A benchmark study of kinetic models for shock waves

It is well-known that the Boltzmann collision term can be simplified by Bhatnagar-Gross-Krook (BGK) and Fokker-Planck (FP) models. These two kinetic models satisfy the conservation laws; however, their predictions of the Prandtl number are inconsistent with that derived from the Boltzmann equation. A variety of modifications, such as Shakhov BGK (S-BGK), Ellipsoidal Statistical BGK (ES-BGK), Cubic Fokker-Planck (Cubic-FP), and Ellipsoidal Statistical Fokker-Planck (ES-FP), models have been proposed and they can provide correct Prandtl number. However, in the transition regime, the validity of simplified kinetic models is still controversial. In this work, the performance of four kinetic models is investigated through theoretical analysis and numerical comparison of the high-order moments beyond shear stress and heat flux.

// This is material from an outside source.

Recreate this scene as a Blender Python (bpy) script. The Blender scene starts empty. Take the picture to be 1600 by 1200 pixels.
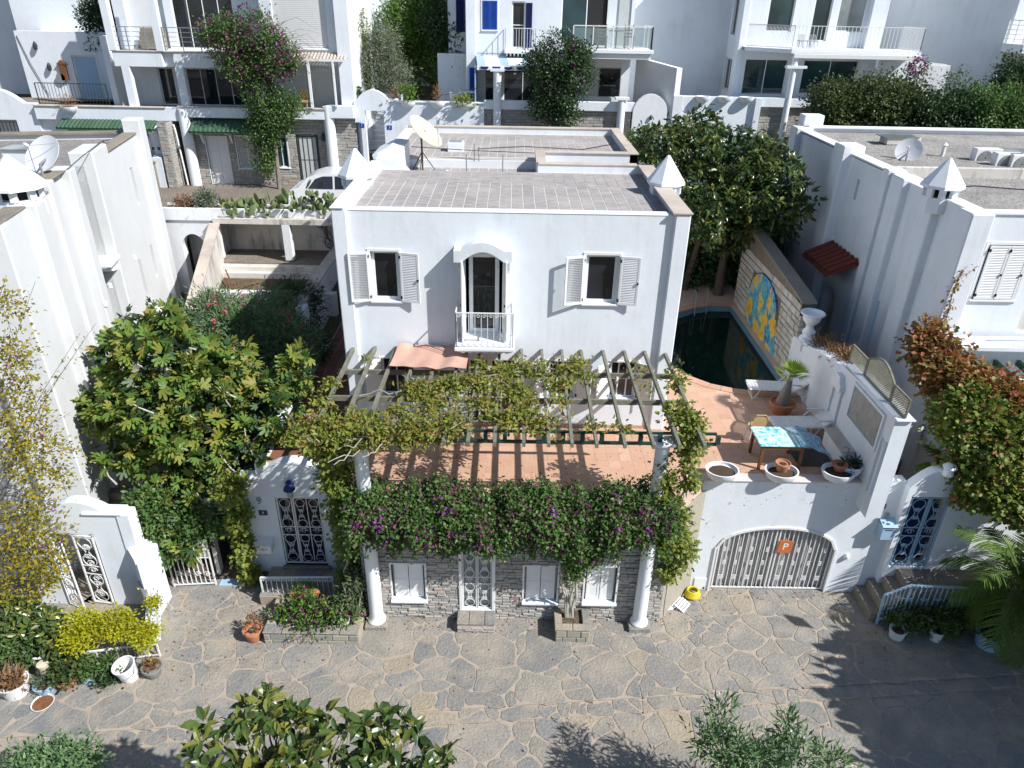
import bpy, math, random
import numpy as np
from mathutils import Vector, Matrix
random.seed(7); np.random.seed(7)
SC = bpy.context.scene
COL = SC.collection
R = math.radians
PI = math.pi

# ------------------------------------------------------------------ camera
cd = bpy.data.cameras.new("camera"); cam = bpy.data.objects.new("camera", cd); COL.objects.link(cam)
cd.sensor_fit = 'HORIZONTAL'; cd.sensor_width = 36.0; cd.lens = 36.0 * 1120 / 1600
cd.clip_start = 0.2; cd.clip_end = 600
_th, _ro, _ya = R(28.18), R(1.1), R(-0.28)
_f = Vector((math.sin(-_ya) * math.cos(_th), math.cos(_ya) * math.cos(_th), -math.sin(_th)))
_r = Vector((math.cos(_ya), math.sin(_ya), 0.0))
_d = _f.cross(_r)
_rc = _r * math.cos(_ro) - _d * math.sin(_ro)
_uc = -(_d * math.cos(_ro) + _r * math.sin(_ro))
cam.matrix_world = Matrix(((_rc.x, _uc.x, -_f.x, 0.0), (_rc.y, _uc.y, -_f.y, -16.5), (_rc.z, _uc.z, -_f.z, 13.65), (0, 0, 0, 1)))
SC.camera = cam

# ------------------------------------------------------------------ sky and sun
SUN_EL, SUN_DIR = R(44.0), Vector((0.95, -0.50, 1.0)).normalized()
w = bpy.data.worlds.new("World"); SC.world = w; w.use_nodes = True
nt = w.node_tree; nt.nodes.clear()
sky = nt.nodes.new('ShaderNodeTexSky'); sky.sky_type = 'NISHITA'; sky.sun_disc = False
sky.sun_elevation = SUN_EL; sky.sun_rotation = math.atan2(SUN_DIR.x, SUN_DIR.y)
sky.air_density = 1.0; sky.dust_density = 0.6; sky.ozone_density = 3.0
bg = nt.nodes.new('ShaderNodeBackground'); bg.inputs[1].default_value = 0.088
wo = nt.nodes.new('ShaderNodeOutputWorld')
nt.links.new(sky.outputs[0], bg.inputs[0]); nt.links.new(bg.outputs[0], wo.inputs[0])
sd = bpy.data.lights.new("sun", 'SUN'); sd.energy = 5.0; sd.angle = R(0.5); sd.color = (1.0, 0.98, 0.955)
so = bpy.data.objects.new("sun", sd); COL.objects.link(so)
so.rotation_euler = SUN_DIR.to_track_quat('Z', 'Y').to_euler(); so.location = (20, -10, 30)
SC.view_settings.view_transform = 'Standard'; SC.view_settings.look = 'None'
SC.view_settings.exposure = 0.36; SC.view_settings.gamma = 1.0
SC.render.engine = 'CYCLES'
SC.cycles.max_bounces = 6; SC.cycles.diffuse_bounces = 3; SC.cycles.glossy_bounces = 3
SC.cycles.transparent_max_bounces = 6; SC.cycles.transmission_bounces = 4

# ------------------------------------------------------------------ mesh helper
class MB:
    def __init__(s): s.v = []; s.f = []; s.m = []
    def add(s, vs, fs, mi=0):
        b = len(s.v); s.v.extend(tuple(p) for p in vs)
        for f in fs: s.f.append(tuple(b + i for i in f)); s.m.append(mi)
        return s
    def box(s, x0, x1, y0, y1, z0, z1, mi=0, c=0.0):
        if x0 > x1: x0, x1 = x1, x0
        if y0 > y1: y0, y1 = y1, y0
        if z0 > z1: z0, z1 = z1, z0
        if c <= 0:
            return s.add([(x0, y0, z0), (x1, y0, z0), (x1, y1, z0), (x0, y1, z0), (x0, y0, z1), (x1, y0, z1), (x1, y1, z1), (x0, y1, z1)],
                  [(0, 3, 2, 1), (4, 5, 6, 7), (0, 1, 5, 4), (1, 2, 6, 5), (2, 3, 7, 6), (3, 0, 4, 7)], mi)
        c = min(c, (x1 - x0) * .45, (y1 - y0) * .45, (z1 - z0) * .45)
        vs = []
        idx = {}
        X = (x0, x1); Y = (y0, y1); Z = (z0, z1)
        for i in (0, 1):
            for j in (0, 1):
                for k in (0, 1):
                    sx, sy, sz = (1 - 2 * i), (1 - 2 * j), (1 - 2 * k)
                    idx[(i, j, k, 0)] = len(vs); vs.append((X[i], Y[j] + sy * c, Z[k] + sz * c))
                    idx[(i, j, k, 1)] = len(vs); vs.append((X[i] + sx * c, Y[j], Z[k] + sz * c))
                    idx[(i, j, k, 2)] = len(vs); vs.append((X[i] + sx * c, Y[j] + sy * c, Z[k]))
        F = []
        for i in (0, 1):
            q = [idx[(i, 0, 0, 0)], idx[(i, 1, 0, 0)], idx[(i, 1, 1, 0)], idx[(i, 0, 1, 0)]]; F.append(q if i else q[::-1])
            q = [idx[(0, i, 0, 1)], idx[(1, i, 0, 1)], idx[(1, i, 1, 1)], idx[(0, i, 1, 1)]]; F.append(q if not i else q[::-1])
            q = [idx[(0, 0, i, 2)], idx[(1, 0, i, 2)], idx[(1, 1, i, 2)], idx[(0, 1, i, 2)]]; F.append(q if i else q[::-1])
        for i in (0, 1):
            for j in (0, 1):
                par = (i + j) % 2
                q = [idx[(i, j, 0, 0)], idx[(i, j, 1, 0)], idx[(i, j, 1, 1)], idx[(i, j, 0, 1)]]; F.append(q if par == 0 else q[::-1])
                q = [idx[(i, 0, j, 0)], idx[(i, 0, j, 2)], idx[(i, 1, j, 2)], idx[(i, 1, j, 0)]]; F.append(q if par else q[::-1])
                q = [idx[(0, i, j, 1)], idx[(0, i, j, 2)], idx[(1, i, j, 2)], idx[(1, i, j, 1)]]; F.append(q if par == 0 else q[::-1])
                for k in (0, 1):
                    q = [idx[(i, j, k, 0)], idx[(i, j, k, 1)], idx[(i, j, k, 2)]]; F.append(q if (i + j + k) % 2 == 0 else q[::-1])
        return s.add(vs, F, mi)
    def quad(s, a, b, c, d, mi=0): return s.add([a, b, c, d], [(0, 1, 2, 3)], mi)
    def prism(s, poly, a, b, axis='z', mi=0):
        """polygon (u,v) extruded from a to b; axis z: (x,y); axis y: (x,z); axis x: (y,z)"""
        n = len(poly)
        def p(u, v, h): return (u, v, h) if axis == 'z' else ((u, h, v) if axis == 'y' else (h, u, v))
        vs = [p(u, v, a) for u, v in poly] + [p(u, v, b) for u, v in poly]
        fs = [tuple(range(n))[::-1], tuple(range(n, 2 * n))] + [(i, (i + 1) % n, n + (i + 1) % n, n + i) for i in range(n)]
        return s.add(vs, fs, mi)
    def tube(s, pts, r, n=6, mi=0, closed=False):
        pts = [Vector(p) for p in pts]; N = len(pts)
        rs = r if isinstance(r, (list, tuple)) else [r] * N
        vs = []; prev = None
        for i, p in enumerate(pts):
            if closed: t = pts[(i + 1) % N] - pts[i - 1]
            else: t = pts[min(i + 1, N - 1)] - pts[max(i - 1, 0)]
            if t.length < 1e-9: t = Vector((0, 0, 1))
            t.normalize()
            if prev is None:
                a = Vector((0, 0, 1)) if abs(t.z) < .9 else Vector((1, 0, 0))
                u = t.cross(a).normalized()
            else:
                u = prev - t * prev.dot(t)
                u = u.normalized() if u.length > 1e-6 else t.orthogonal().normalized()
            prev = u; v = t.cross(u)
            for k in range(n):
                an = 2 * PI * k / n + PI / n
                vs.append(p + (u * math.cos(an) + v * math.sin(an)) * rs[i])
        fs = []
        M = N if closed else N - 1
        for i in range(M):
            j = (i + 1) % N
            for k in range(n):
                l = (k + 1) % n
                fs.append((i * n + k, i * n + l, j * n + l, j * n + k))
        if not closed: fs += [tuple(range(n))[::-1], tuple((N - 1) * n + k for k in range(n))]
        return s.add(vs, fs, mi)
    def lathe(s, prof, c=(0, 0, 0), n=20, mi=0):
        vs = []; fs = []
        for (r, z) in prof:
            for k in range(n):
                a = 2 * PI * k / n; vs.append((c[0] + r * math.cos(a), c[1] + r * math.sin(a), c[2] + z))
        for i in range(len(prof) - 1):
            for k in range(n):
                l = (k + 1) % n
                fs.append((i * n + k, i * n + l, (i + 1) * n + l, (i + 1) * n + k))
        fs.append(tuple(range(n))[::-1]); fs.append(tuple((len(prof) - 1) * n + k for k in range(n)))
        return s.add(vs, fs, mi)
    def bar(s, a, b, w, h, mi=0, up=(0, 0, 1)):
        """rectangular bar from a to b: w across, h along up"""
        a = Vector(a); b = Vector(b); t = (b - a).normalized(); up = Vector(up)
        if abs(t.dot(up)) > .98: up = Vector((1, 0, 0))
        u = t.cross(up).normalized(); v = u.cross(t).normalized()
        vs = []
        for p in (a, b):
            for sx, sy in ((-1, -1), (1, -1), (1, 1), (-1, 1)): vs.append(p + u * (sx * w / 2) + v * (sy * h / 2))
        return s.add(vs, [(0, 1, 2, 3), (7, 6, 5, 4), (0, 4, 5, 1), (1, 5, 6, 2), (2, 6, 7, 3), (3, 7, 4, 0)], mi)
    def wall(s, u0, u1, z0, z1, d0, d1, holes=(), axis='y', mi=0):
        """slab in the plane (u,z), depth d0..d1 along axis, with rectangular holes (u0,u1,z0,z1)"""
        us = sorted(set([u0, u1] + [min(max(h[i], u0), u1) for h in holes for i in (0, 1)]))
        zs = sorted(set([z0, z1] + [min(max(h[i], z0), z1) for h in holes for i in (2, 3)]))
        def P3(u, d, z): return (u, d, z) if axis == 'y' else (d, u, z)
        nu, nz = len(us) - 1, len(zs) - 1
        solid = [[not any(h[0] < (us[i] + us[i + 1]) / 2 < h[1] and h[2] < (zs[j] + zs[j + 1]) / 2 < h[3] for h in holes) for j in range(nz)] for i in range(nu)]
        def S(i, j): return 0 <= i < nu and 0 <= j < nz and solid[i][j]
        for i in range(nu):
            for j in range(nz):
                if not solid[i][j]: continue
                a, b, c, d = us[i], us[i + 1], zs[j], zs[j + 1]
                s.quad(P3(a, d0, c), P3(b, d0, c), P3(b, d0, d), P3(a, d0, d), mi)
                s.quad(P3(b, d1, c), P3(a, d1, c), P3(a, d1, d), P3(b, d1, d), mi)
                if not S(i - 1, j): s.quad(P3(a, d1, c), P3(a, d0, c), P3(a, d0, d), P3(a, d1, d), mi)
                if not S(i + 1, j): s.quad(P3(b, d0, c), P3(b, d1, c), P3(b, d1, d), P3(b, d0, d), mi)
                if not S(i, j - 1): s.quad(P3(a, d0, c), P3(a, d1, c), P3(b, d1, c), P3(b, d0, c), mi)
                if not S(i, j + 1): s.quad(P3(a, d0, d), P3(b, d0, d), P3(b, d1, d), P3(a, d1, d), mi)
        return s
    def spandrel(s, u0, u1, zs, zt, d0, d1, axis='y', mi=0, n=10, drop=None):
        """fills the corners above an arch that springs at zs and peaks at zt-drop inside the hole u0..u1"""
        k = zt - (drop or 0.0); um = (u0 + u1) / 2; ru = (u1 - u0) / 2; rz = k - zs
        left = [(u0, zt)] + [(um - ru * math.cos(PI / 2 * i / n), zs + rz * math.sin(PI / 2 * i / n)) for i in range(n + 1)] + [(um, zt)]
        right = [(um, zt)] + [(um + ru * math.cos(PI / 2 * i / n), zs + rz * math.sin(PI / 2 * i / n)) for i in range(n, -1, -1)] + [(u1, zt)]
        for P_ in (left, right):
            o = P_[0] if P_ is left else P_[-1]
            for i in range(len(P_) - 1):
                a, b = P_[i], P_[i + 1]
                if o in (a, b): continue
                s.prism([o, a, b], d0, d1, axis, mi)
            # underside strip comes with the little prisms
        return s
    def mesh(s, name, mats, smooth=False, ang=40):
        me = bpy.data.meshes.new(name); me.from_pydata(s.v, [], s.f)
        if not isinstance(mats, (list, tuple)): mats = [mats]
        for m in mats: me.materials.append(m)
        if len(mats) > 1: me.polygons.foreach_set('material_index', s.m)
        if smooth:
            me.polygons.foreach_set('use_smooth', [True] * len(me.polygons))
            me.set_sharp_from_angle(angle=R(ang))
        me.update(); return me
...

The simulations of the shock waves show that the results of these modified kinetic models deviate from the Boltzmann equation as Mach number increases. On the whole, the S-BGK model, which gives the most approximated relaxation coefficients for the production terms of high-order moments, provides the best predictions in the transition regime. For the ES-FP and Cubic-FP models, besides the incorrect relaxation coefficients, their deviations at large Mach numbers are further caused by inconstant Prandtl number and overestimated nonlinear terms, respectively.